*Data segment*
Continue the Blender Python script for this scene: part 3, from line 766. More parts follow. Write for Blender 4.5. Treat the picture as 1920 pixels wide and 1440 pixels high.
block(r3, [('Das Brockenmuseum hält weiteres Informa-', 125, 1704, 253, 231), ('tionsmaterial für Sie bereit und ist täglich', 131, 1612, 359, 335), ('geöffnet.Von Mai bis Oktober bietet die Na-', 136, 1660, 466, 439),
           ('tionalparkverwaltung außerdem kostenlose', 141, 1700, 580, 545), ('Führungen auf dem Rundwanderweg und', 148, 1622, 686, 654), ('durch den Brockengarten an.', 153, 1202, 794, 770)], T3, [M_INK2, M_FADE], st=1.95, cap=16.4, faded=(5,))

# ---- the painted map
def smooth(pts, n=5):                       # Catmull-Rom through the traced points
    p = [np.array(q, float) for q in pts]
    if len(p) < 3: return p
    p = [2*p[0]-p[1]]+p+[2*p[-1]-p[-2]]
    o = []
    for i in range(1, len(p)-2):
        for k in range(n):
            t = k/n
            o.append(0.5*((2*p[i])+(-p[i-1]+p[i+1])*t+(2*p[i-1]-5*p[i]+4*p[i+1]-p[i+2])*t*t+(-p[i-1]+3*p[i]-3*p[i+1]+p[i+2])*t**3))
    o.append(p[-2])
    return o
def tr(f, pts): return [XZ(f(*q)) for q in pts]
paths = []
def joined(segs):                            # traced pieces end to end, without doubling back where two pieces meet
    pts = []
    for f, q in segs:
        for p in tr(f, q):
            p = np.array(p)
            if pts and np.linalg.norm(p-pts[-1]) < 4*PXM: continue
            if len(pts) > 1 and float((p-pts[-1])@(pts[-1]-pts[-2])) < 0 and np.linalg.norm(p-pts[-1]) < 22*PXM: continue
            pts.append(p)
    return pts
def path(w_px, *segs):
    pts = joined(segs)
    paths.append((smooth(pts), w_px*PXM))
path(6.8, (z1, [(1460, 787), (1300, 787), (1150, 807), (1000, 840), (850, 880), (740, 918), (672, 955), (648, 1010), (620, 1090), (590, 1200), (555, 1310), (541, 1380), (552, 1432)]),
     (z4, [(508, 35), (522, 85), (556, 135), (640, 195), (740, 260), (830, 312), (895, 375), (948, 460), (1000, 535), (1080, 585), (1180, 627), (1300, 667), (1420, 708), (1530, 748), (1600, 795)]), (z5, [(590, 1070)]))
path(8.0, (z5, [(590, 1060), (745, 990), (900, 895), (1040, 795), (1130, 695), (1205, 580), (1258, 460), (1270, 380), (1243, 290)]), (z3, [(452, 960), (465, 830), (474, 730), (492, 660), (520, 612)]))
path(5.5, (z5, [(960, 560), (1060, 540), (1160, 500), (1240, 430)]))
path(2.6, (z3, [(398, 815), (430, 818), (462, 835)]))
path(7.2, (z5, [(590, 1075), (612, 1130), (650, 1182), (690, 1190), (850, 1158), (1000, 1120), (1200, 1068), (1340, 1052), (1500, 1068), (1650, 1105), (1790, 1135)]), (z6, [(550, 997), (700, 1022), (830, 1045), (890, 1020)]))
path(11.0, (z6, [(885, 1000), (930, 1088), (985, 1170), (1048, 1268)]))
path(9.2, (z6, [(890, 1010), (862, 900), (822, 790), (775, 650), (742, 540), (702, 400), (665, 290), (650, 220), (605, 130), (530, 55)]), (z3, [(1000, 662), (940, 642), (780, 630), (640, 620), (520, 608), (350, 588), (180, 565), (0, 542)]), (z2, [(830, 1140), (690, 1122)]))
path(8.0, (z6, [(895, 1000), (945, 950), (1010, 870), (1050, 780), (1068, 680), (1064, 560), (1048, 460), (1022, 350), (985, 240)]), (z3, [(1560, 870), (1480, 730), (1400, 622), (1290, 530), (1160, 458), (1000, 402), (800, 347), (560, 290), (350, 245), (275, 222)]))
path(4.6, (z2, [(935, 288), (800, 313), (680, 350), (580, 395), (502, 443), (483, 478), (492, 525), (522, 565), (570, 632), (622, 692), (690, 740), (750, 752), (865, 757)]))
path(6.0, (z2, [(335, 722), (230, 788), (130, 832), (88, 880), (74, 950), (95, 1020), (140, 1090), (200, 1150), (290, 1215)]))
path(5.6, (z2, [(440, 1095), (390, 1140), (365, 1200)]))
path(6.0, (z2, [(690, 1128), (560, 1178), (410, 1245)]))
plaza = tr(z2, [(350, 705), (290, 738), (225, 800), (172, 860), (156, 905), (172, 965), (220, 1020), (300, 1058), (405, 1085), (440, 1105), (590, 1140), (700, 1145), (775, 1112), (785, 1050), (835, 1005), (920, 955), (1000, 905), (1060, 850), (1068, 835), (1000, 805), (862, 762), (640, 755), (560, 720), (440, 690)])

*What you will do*
From the preceding material, extract every line exactly.

*Result*
Continue the Blender Python script for this scene: part 3, from line 766. More parts follow. Write for Blender 4.5. Treat the picture as 1920 pixels wide and 1440 pixels high.
block(r3, [('Das Brockenmuseum hält weiteres Informa-', 125, 1704, 253, 231), ('tionsmaterial für Sie bereit und ist täglich', 131, 1612, 359, 335), ('geöffnet.Von Mai bis Oktober bietet die Na-', 136, 1660, 466, 439),
           ('tionalparkverwaltung außerdem kostenlose', 141, 1700, 580, 545), ('Führungen auf dem Rundwanderweg und', 148, 1622, 686, 654), ('durch den Brockengarten an.', 153, 1202, 794, 770)], T3, [M_INK2, M_FADE], st=1.95, cap=16.4, faded=(5,))

# ---- the painted map
def smooth(pts, n=5):                       # Catmull-Rom through the traced points
    p = [np.array(q, float) for q in pts]
    if len(p) < 3: return p
    p = [2*p[0]-p[1]]+p+[2*p[-1]-p[-2]]
    o = []
    for i in range(1, len(p)-2):
        for k in range(n):
            t = k/n
            o.append(0.5*((2*p[i])+(-p[i-1]+p[i+1])*t+(2*p[i-1]-5*p[i]+4*p[i+1]-p[i+2])*t*t+(-p[i-1]+3*p[i]-3*p[i+1]+p[i+2])*t**3))
    o.append(p[-2])
    return o
def tr(f, pts): return [XZ(f(*q)) for q in pts]
paths = []
def joined(segs):                            # traced pieces end to end, without doubling back where two pieces meet
    pts = []
    for f, q in segs:
        for p in tr(f, q):
            p = np.array(p)
            if pts and np.linalg.norm(p-pts[-1]) < 4*PXM: continue
            if len(pts) > 1 and float((p-pts[-1])@(pts[-1]-pts[-2])) < 0 and np.linalg.norm(p-pts[-1]) < 22*PXM: continue
            pts.append(p)
    return pts
def path(w_px, *segs):
    pts = joined(segs)
    paths.append((smooth(pts), w_px*PXM))
path(6.8, (z1, [(1460, 787), (1300, 787), (1150, 807), (1000, 840), (850, 880), (740, 918), (672, 955), (648, 1010), (620, 1090), (590, 1200), (555, 1310), (541, 1380), (552, 1432)]),
     (z4, [(508, 35), (522, 85), (556, 135), (640, 195), (740, 260), (830, 312), (895, 375), (948, 460), (1000, 535), (1080, 585), (1180, 627), (1300, 667), (1420, 708), (1530, 748), (1600, 795)]), (z5, [(590, 1070)]))
path(8.0, (z5, [(590, 1060), (745, 990), (900, 895), (1040, 795), (1130, 695), (1205, 580), (1258, 460), (1270, 380), (1243, 290)]), (z3, [(452, 960), (465, 830), (474, 730), (492, 660), (520, 612)]))
path(5.5, (z5, [(960, 560), (1060, 540), (1160, 500), (1240, 430)]))
path(2.6, (z3, [(398, 815), (430, 818), (462, 835)]))
path(7.2, (z5, [(590, 1075), (612, 1130), (650, 1182), (690, 1190), (850, 1158), (1000, 1120), (1200, 1068), (1340, 1052), (1500, 1068), (1650, 1105), (1790, 1135)]), (z6, [(550, 997), (700, 1022), (830, 1045), (890, 1020)]))
path(11.0, (z6, [(885, 1000), (930, 1088), (985, 1170), (1048, 1268)]))
path(9.2, (z6, [(890, 1010), (862, 900), (822, 790), (775, 650), (742, 540), (702, 400), (665, 290), (650, 220), (605, 130), (530, 55)]), (z3, [(1000, 662), (940, 642), (780, 630), (640, 620), (520, 608), (350, 588), (180, 565), (0, 542)]), (z2, [(830, 1140), (690, 1122)]))
path(8.0, (z6, [(895, 1000), (945, 950), (1010, 870), (1050, 780), (1068, 680), (1064, 560), (1048, 460), (1022, 350), (985, 240)]), (z3, [(1560, 870), (1480, 730), (1400, 622), (1290, 530), (1160, 458), (1000, 402), (800, 347), (560, 290), (350, 245), (275, 222)]))
path(4.6, (z2, [(935, 288), (800, 313), (680, 350), (580, 395), (502, 443), (483, 478), (492, 525), (522, 565), (570, 632), (622, 692), (690, 740), (750, 752), (865, 757)]))
path(6.0, (z2, [(335, 722), (230, 788), (130, 832), (88, 880), (74, 950), (95, 1020), (140, 1090), (200, 1150), (290, 1215)]))
path(5.6, (z2, [(440, 1095), (390, 1140), (365, 1200)]))
path(6.0, (z2, [(690, 1128), (560, 1178), (410, 1245)]))
plaza = tr(z2, [(350, 705), (290, 738), (225, 800), (172, 860), (156, 905), (172, 965), (220, 1020), (300, 1058), (405, 1085), (440, 1105), (590, 1140), (700, 1145), (775, 1112), (785, 1050), (835, 1005), (920, 955), (1000, 905), (1060, 850), (1068, 835), (1000, 805), (862, 762), (640, 755), (560, 720), (440, 690)])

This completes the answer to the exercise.